[The task] Line by line, repeat the data below exactly, beginning at the first line and ending at the line with "vs.exposure = 0.0". Omit pictures.

(Entries with scene source code)
※ ※ ※

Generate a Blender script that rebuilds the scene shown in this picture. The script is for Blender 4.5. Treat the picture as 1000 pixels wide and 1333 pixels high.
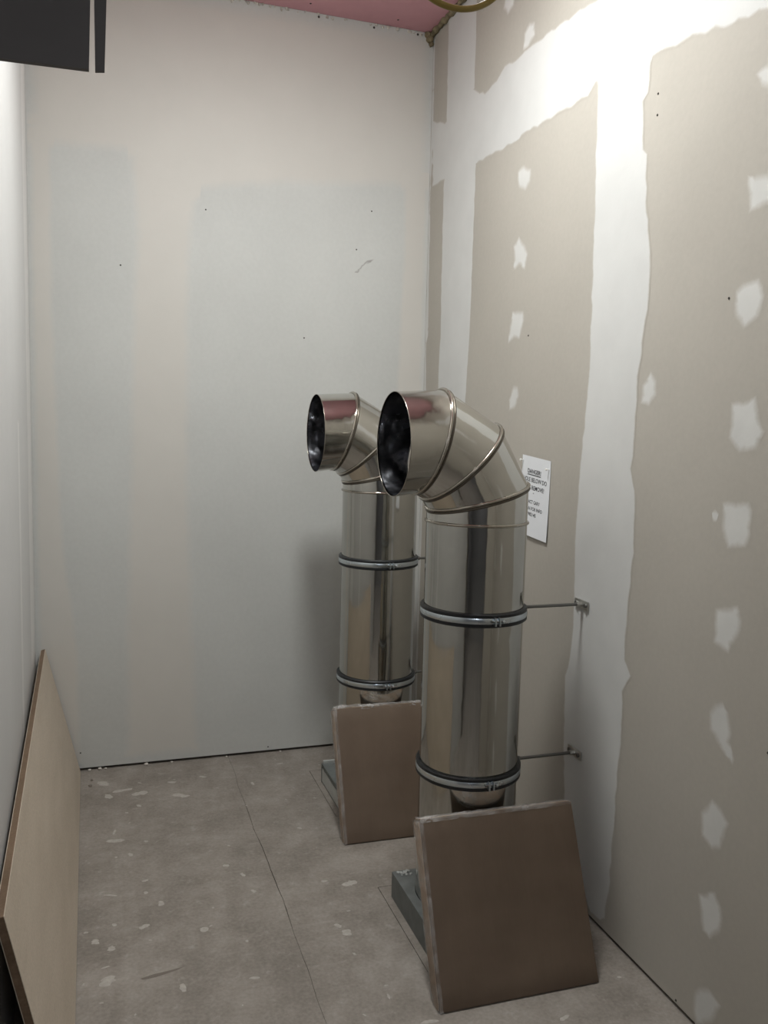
import bpy, bmesh, math, random, mathutils
from mathutils import Vector, Matrix
random.seed(7)
for o in list(bpy.data.objects): bpy.data.objects.remove(o)
scene = bpy.context.scene
COL = scene.collection

# ------------------------------------------------------------------ camera
cam_d = bpy.data.cameras.new('camera'); cam = bpy.data.objects.new('camera', cam_d); COL.objects.link(cam)
cr = Vector((0.94937, -0.31323, 0.02413)); cu = Vector((0.00984, 0.10641, 0.99427)); cf = Vector((0.31400, 0.94370, -0.10410))
cam.matrix_world = Matrix(((cr.x, cu.x, -cf.x, 0), (cr.y, cu.y, -cf.y, 0), (cr.z, cu.z, -cf.z, 1.609), (0, 0, 0, 1)))
cam_d.sensor_fit = 'HORIZONTAL'; cam_d.sensor_width = 36.0; cam_d.lens = 36.0 * 1.115
cam_d.clip_start = 0.02
scene.camera = cam

# ------------------------------------------------------------------ world, exposure
w = bpy.data.worlds.new('world'); scene.world = w; w.use_nodes = True
w.node_tree.nodes['Background'].inputs[0].default_value = (0.5, 0.55, 0.6, 1)
w.node_tree.nodes['Background'].inputs[1].default_value = 0.01
vs = scene.view_settings
vs.view_transform = 'Standard'; vs.look = 'None'; vs.gamma = 1.0; vs.use_curve_mapping = False
vs.exposure = 0.0

LAMP_POS = (0.62, 2.40, 3.34); LAMP_STRENGTH = 116.0; LAMP_COLOR = (0.985, 1.0, 0.985)
CORRIDOR_STRENGTH = 55.0; CORRIDOR_COLOR = (0.90, 0.93, 1.0)

# room constants (metres): right wall, back wall, ceiling
XR, D, H = 1.514, 3.980, 3.436
XLB, XLF = -0.278, -0.200          # left wall X at the back corner and at its front end
YLF = 1.01                         # front end of left wall
GAP = 0.013

# ------------------------------------------------------------------ helpers
def mesh_obj(name, bm, mat=None, parent=None, smooth=None):
    bmesh.ops.recalc_face_normals(bm, faces=bm.faces)
    me = bpy.data.meshes.new(name); bm.to_mesh(me); bm.free()
    if mat is not None: me.materials.append(mat)
    o = bpy.data.objects.new(name, me); COL.objects.link(o)
    if parent is not None: o.parent = parent
    if smooth is not None:
        for p in me.polygons: p.use_smooth = True
        if smooth < 3.1:
            try: me.set_sharp_from_angle(angle=smooth)
            except Exception: pass
    return o
def empty(name, loc=(0, 0, 0)):
    o = bpy.data.objects.new(name, None); o.empty_display_size = 0.1; o.location = loc; COL.objects.link(o); return o
def tag(o, label=None, cat=None, group=None, kind=None):
    if label: o['label'] = label
    if cat: o['category'] = cat
    if group: o['group'] = group
    if kind: o['kind'] = kind
    return o
def box(bm, x0, x1, y0, y1, z0, z1):
    v = [bm.verts.new(p) for p in ((x0,y0,z0),(x1,y0,z0),(x1,y1,z0),(x0,y1,z0),(x0,y0,z1),(x1,y0,z1),(x1,y1,z1),(x0,y1,z1))]
    for f in ((0,3,2,1),(4,5,6,7),(0,1,5,4),(1,2,6,5),(2,3,7,6),(3,0,4,7)): bm.faces.new([v[i] for i in f])
    return v
def bevel(bm, w, seg=2):
    bmesh.ops.bevel(bm, geom=list(bm.edges), offset=w, segments=seg, affect='EDGES', profile=0.5)
def boxo(name, b, mat, parent=None, bev=0, smooth=None):
    bm = bmesh.new(); box(bm, *b)
    if bev: bevel(bm, bev)
    return mesh_obj(name, bm, mat, parent, smooth if smooth is not None else (0.7 if bev else None))
def rings(bm, rs, close=False, cap0=False, cap1=False):
    V = [[bm.verts.new(p) for p in r] for r in rs]; n = len(V[0])
    for i in range(len(V) - (0 if close else 1)):
        a, b = V[i], V[(i+1) % len(V)]
        for j in range(n): bm.faces.new((a[j], a[(j+1) % n], b[(j+1) % n], b[j]))
    if cap0: bm.faces.new(V[0][::-1])
    if cap1: bm.faces.new(V[-1])
def tube(bm, pts, r, n=12, closed=False, radii=None):
    pts = [Vector(p) for p in pts]; rs = []; prev = None
    N = len(pts)
    for i, p in enumerate(pts):
        t = (pts[(i+1) % N] - pts[i-1]) if closed else (pts[min(i+1, N-1)] - pts[max(i-1, 0)])
        t.normalize()
        if prev is None:
            up = Vector((0,0,1)) if abs(t.z) < .9 else Vector((1,0,0)); a = t.cross(up).normalized()
        else: a = (prev - t * prev.dot(t)).normalized()
        prev = a; b = t.cross(a); rr = radii[i] if radii else r
        rs.append([p + (a*math.cos(2*math.pi*k/n) + b*math.sin(2*math.pi*k/n)) * rr for k in range(n)])
    rings(bm, rs, close=closed, cap0=not closed, cap1=not closed)

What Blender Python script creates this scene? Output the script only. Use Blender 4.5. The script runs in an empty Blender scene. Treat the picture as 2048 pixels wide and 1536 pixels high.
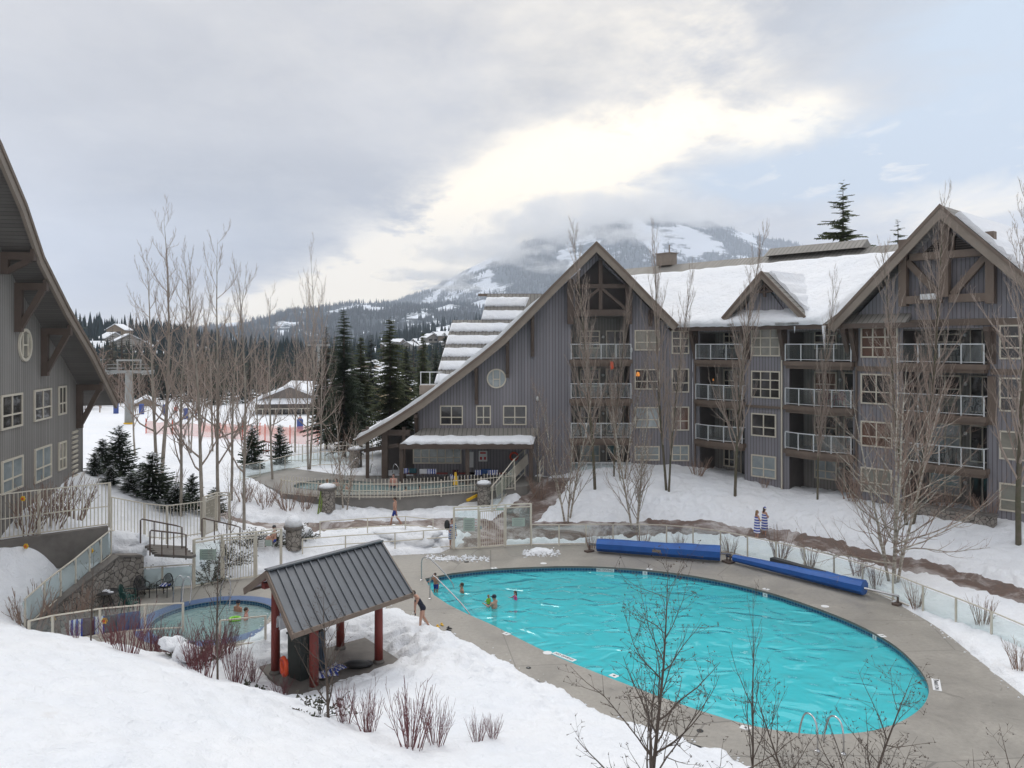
import bpy, bmesh, math, random
import numpy as np
from mathutils import Vector, Matrix, noise
from mathutils.geometry import tessellate_polygon
R = math.radians
random.seed(7); rng = np.random.default_rng(7)
scene = bpy.context.scene
col = scene.collection
# ---------------------------------------------------------------- camera
CAMH = 11.4
FOC = 1600.0; HX = 1024.0; HY = 689.0
cam_d = bpy.data.cameras.new('camera'); cam = bpy.data.objects.new('camera', cam_d); col.objects.link(cam)
cam.location = (0, 0, CAMH); cam.rotation_euler = (R(90), 0, 0)
cam_d.sensor_width = 36; cam_d.lens = 36*FOC/2048; cam_d.shift_y = -(768-HY)/2048
cam_d.clip_start = 0.3; cam_d.clip_end = 60000
scene.camera = cam
# ---------------------------------------------------------------- world
SUN_EL, SUN_AZ = 48.0, -14.0          # azimuth measured from +Y towards +X
def build_world():
    w = bpy.data.worlds.new('World'); scene.world = w; w.use_nodes = True
    nt = w.node_tree; nt.nodes.clear(); L = nt.links
    def N(t, **k):
        n = nt.nodes.new(t)
        for a, b in k.items(): setattr(n, a, b)
        return n
    def M(op, a, b=None, c=None, clamp=False):
        n = N('ShaderNodeMath', operation=op, use_clamp=clamp)
        for i, v in enumerate((a, b, c)):
            if v is None: continue
            if isinstance(v, (int, float)): n.inputs[i].default_value = v
            else: L.new(v, n.inputs[i])
        return n.outputs[0]
    def mixc(f, a, b, bt='MIX'):
        n = N('ShaderNodeMix', data_type='RGBA', blend_type=bt)
        for s, v in ((n.inputs[0], f), (n.inputs[6], a), (n.inputs[7], b)):
            if isinstance(v, (int, float)): s.default_value = v
            elif isinstance(v, tuple): s.default_value = (*v, 1)
            else: L.new(v, s)
        return n.outputs[2]
    tc = N('ShaderNodeTexCoord'); sep = N('ShaderNodeSeparateXYZ'); L.new(tc.outputs['Generated'], sep.inputs[0])
    x, y, z = sep.outputs
    # clouds in a slab above: perspective compresses them towards the horizon
    zz = M('MAXIMUM', M('ADD', z, 0.16), 0.05)
    cx, cy = M('DIVIDE', x, zz), M('DIVIDE', y, zz)
    cmb = N('ShaderNodeCombineXYZ'); L.new(cx, cmb.inputs[0]); L.new(M('MULTIPLY', cy, .75), cmb.inputs[1]); L.new(M('MULTIPLY', z, 2.0), cmb.inputs[2])
    def noi(scale, det, rough, dist=0.0, off=0.0):
        mp = N('ShaderNodeMapping'); L.new(cmb.outputs[0], mp.inputs[0]); mp.inputs['Location'].default_value = (off, off*.7, off*.3)
        n = N('ShaderNodeTexNoise'); L.new(mp.outputs[0], n.inputs['Vector'])
        n.inputs['Scale'].default_value = scale; n.inputs['Detail'].default_value = det; n.inputs['Roughness'].default_value = rough
        n.inputs['Distortion'].default_value = dist
        return n.outputs['Fac']
    n1 = noi(0.75, 6, .52, .3, 3.1); n2 = noi(1.9, 8, .58, .5, 9.7); n3 = noi(1.3, 5, .5, .2, 21.0)
    ax = M('DIVIDE', x, M('MAXIMUM', y, .05)); el = M('DIVIDE', z, M('MAXIMUM', y, .05))
    def blob(a0, e0, sa, se, rot=0.0):
        c, s = math.cos(rot), math.sin(rot)
        da, de = M('SUBTRACT', ax, a0), M('SUBTRACT', el, e0)
        u = M('ADD', M('MULTIPLY', da, c), M('MULTIPLY', de, s)); v = M('SUBTRACT', M('MULTIPLY', de, c), M('MULTIPLY', da, s))
        q = M('ADD', M('POWER', M('ABSOLUTE', M('DIVIDE', u, sa)), 2.0), M('POWER', M('ABSOLUTE', M('DIVIDE', v, se)), 2.0))
        return M('EXPONENT', M('MULTIPLY', q, -1.0))
    sky = N('ShaderNodeTexSky', sky_type='NISHITA'); sky.sun_disc = False
    sky.sun_elevation = R(SUN_EL); sky.sun_rotation = R(SUN_AZ); sky.air_density = 1.2; sky.dust_density = 1.0
    skyc = mixc(1.0, sky.outputs[0], (0.115, .115, .115), 'MULTIPLY')
    skyc = mixc(.82, skyc, (.46, .565, .68))
    # bright break of cloud low round the veiled sun, thin bright cloud up right
    def add(*a):
        r = a[0]
        for q in a[1:]: r = M('ADD', r, q)
        return r
    glow = add(M('MULTIPLY', blob(-.10, .10, .18, .06, .45), 1.6), M('MULTIPLY', blob(-.16, .068, .26, .034, .20), 2.0), M('MULTIPLY', blob(.02, .165, .21, .085, .40), 1.45),
               M('MULTIPLY', blob(.20, .265, .20, .04, .10), .5), M('MULTIPLY', blob(.26, .37, .11, .085, .5), .6), M('MULTIPLY', blob(.58, .185, .17, .05, .25), 1.1), M('MULTIPLY', blob(.36, .27, .07, .035, .3), .9), M('MULTIPLY', blob(.12, .42, .3, .10, .2), .35))
    br = M('ADD', M('MULTIPLY', M('SUBTRACT', n2, .5), 3.0), M('MULTIPLY', M('SUBTRACT', n1, .5), 1.4))
    n4 = noi(4.2, 9, .64, .15, 2.2); br = M('ADD', br, M('MULTIPLY', M('SUBTRACT', n4, .5), 2.6))
    g = M('ADD', M('MULTIPLY', glow, M('ADD', .80, br)), M('MULTIPLY', br, .12), clamp=True)
    darkm = M('MULTIPLY', M('ADD', n1, M('MULTIPLY', n3, .6)), .7)
    grey = mixc(M('MULTIPLY', M('SUBTRACT', darkm, .40), 4.0, clamp=True), (.37, .375, .40), (.59, .58, .585))
    hor = M('MULTIPLY', blob(-.45, .03, .45, .035), .8, clamp=True)
    grey = mixc(hor, grey, (.66, .61, .55))
    low = add(M('MULTIPLY', blob(-.38, .19, .28, .055, .05), .60), M('MULTIPLY', blob(-.30, .115, .24, .04, .15), .85), M('MULTIPLY', blob(.10, .165, .16, .018, .1), .55), M('MULTIPLY', blob(.07, .345, .13, .03, .5), .40))
    low = M('MULTIPLY', low, M('ADD', 1.0, M('MULTIPLY', M('SUBTRACT', n2, .5), 2.0)), clamp=True)
    grey = mixc(low, grey, (.235, .25, .29))
    grey = mixc(M('MULTIPLY', M('SUBTRACT', n4, .42), 1.6, clamp=True), grey, mixc(.4, grey, (.60, .61, .63)))
    cloud = mixc(g, grey, (1.06, .96, .80))
    cloud = mixc(M('MULTIPLY', M('MULTIPLY', g, g), M('MULTIPLY', M('SUBTRACT', glow, .40), 1.3, clamp=True), clamp=True), cloud, (1.55, 1.34, .98))
    # gaps of blue to the right
    gap = add(blob(.50, .235, .22, .075), M('MULTIPLY', blob(.62, .36, .22, .15), .85), M('MULTIPLY', blob(.30, .20, .13, .03), .8))
    gapf = M('MULTIPLY', M('ADD', gap, M('MULTIPLY', M('SUBTRACT', .50, n2), 3.2)), M('MULTIPLY', gap, 1.25), clamp=True)
    out = mixc(gapf, cloud, mixc(.9, skyc, (.56, .66, .77)))
    puff = M('MULTIPLY', M('MULTIPLY', M('SUBTRACT', noi(6.5, 6, .55, .4, 5.0), .56), 9.0, clamp=True), blob(.48, .22, .22, .06), clamp=True)
    out = mixc(puff, out, (.98, .95, .90))
    # overcast is brighter overhead than near the horizon
    up = M('MULTIPLY', M('SUBTRACT', z, .42), 2.2, clamp=True)
    out = mixc(up, out, (1.22, 1.23, 1.26))
    # below the horizon: snow-lit ground
    dn = M('MULTIPLY', M('MULTIPLY', z, -1.0), 30.0, clamp=True)
    out = mixc(dn, out, (.5, .52, .56))
    bg = N('ShaderNodeBackground'); L.new(out, bg.inputs[0]); bg.inputs[1].default_value = 1.0
    o = N('ShaderNodeOutputWorld'); L.new(bg.outputs[0], o.inputs[0])
build_world()
sd = bpy.data.lights.new('sun', 'SUN'); sun = bpy.data.objects.new('sun', sd); col.objects.link(sun)
sd.energy = 0.9; sd.angle = R(20); sd.color = (1.0, .94, .84)
sun.rotation_euler = (R(90-SUN_EL), 0, R(180-SUN_AZ))   # lights from ahead, high behind thin cloud
scene.view_settings.view_transform = 'Standard'; scene.view_settings.look = 'None'
scene.view_settings.exposure = 0.22; scene.view_settings.gamma = 1.0
cy = scene.cycles
cy.max_bounces = 7; cy.diffuse_bounces = 3; cy.glossy_bounces = 3; cy.transmission_bounces = 5; cy.transparent_max_bounces = 24
cy.use_denoising = True; cy.caustics_reflective = False; cy.volume_bounces = 4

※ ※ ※

[Task solution]
Generate a Blender script that rebuilds the scene shown in this picture. The script is for Blender 4.5. Treat the picture as 1000 pixels wide and 1333 pixels high.
import bpy, bmesh, math, random, mathutils
from mathutils import Vector, Matrix
random.seed(7)
for o in list(bpy.data.objects): bpy.data.objects.remove(o)
scene = bpy.context.scene
COL = scene.collection

# ------------------------------------------------------------------ camera
cam_d = bpy.data.cameras.new('camera'); cam = bpy.data.objects.new('camera', cam_d); COL.objects.link(cam)
cr = Vector((0.94937, -0.31323, 0.02413)); cu = Vector((0.00984, 0.10641, 0.99427)); cf = Vector((0.31400, 0.94370, -0.10410))
cam.matrix_world = Matrix(((cr.x, cu.x, -cf.x, 0), (cr.y, cu.y, -cf.y, 0), (cr.z, cu.z, -cf.z, 1.609), (0, 0, 0, 1)))
cam_d.sensor_fit = 'HORIZONTAL'; cam_d.sensor_width = 36.0; cam_d.lens = 36.0 * 1.115
cam_d.clip_start = 0.02
scene.camera = cam

# ------------------------------------------------------------------ world, exposure
w = bpy.data.worlds.new('world'); scene.world = w; w.use_nodes = True
w.node_tree.nodes['Background'].inputs[0].default_value = (0.5, 0.55, 0.6, 1)
w.node_tree.nodes['Background'].inputs[1].default_value = 0.01
vs = scene.view_settings
vs.view_transform = 'Standard'; vs.look = 'None'; vs.gamma = 1.0; vs.use_curve_mapping = False
vs.exposure = 0.0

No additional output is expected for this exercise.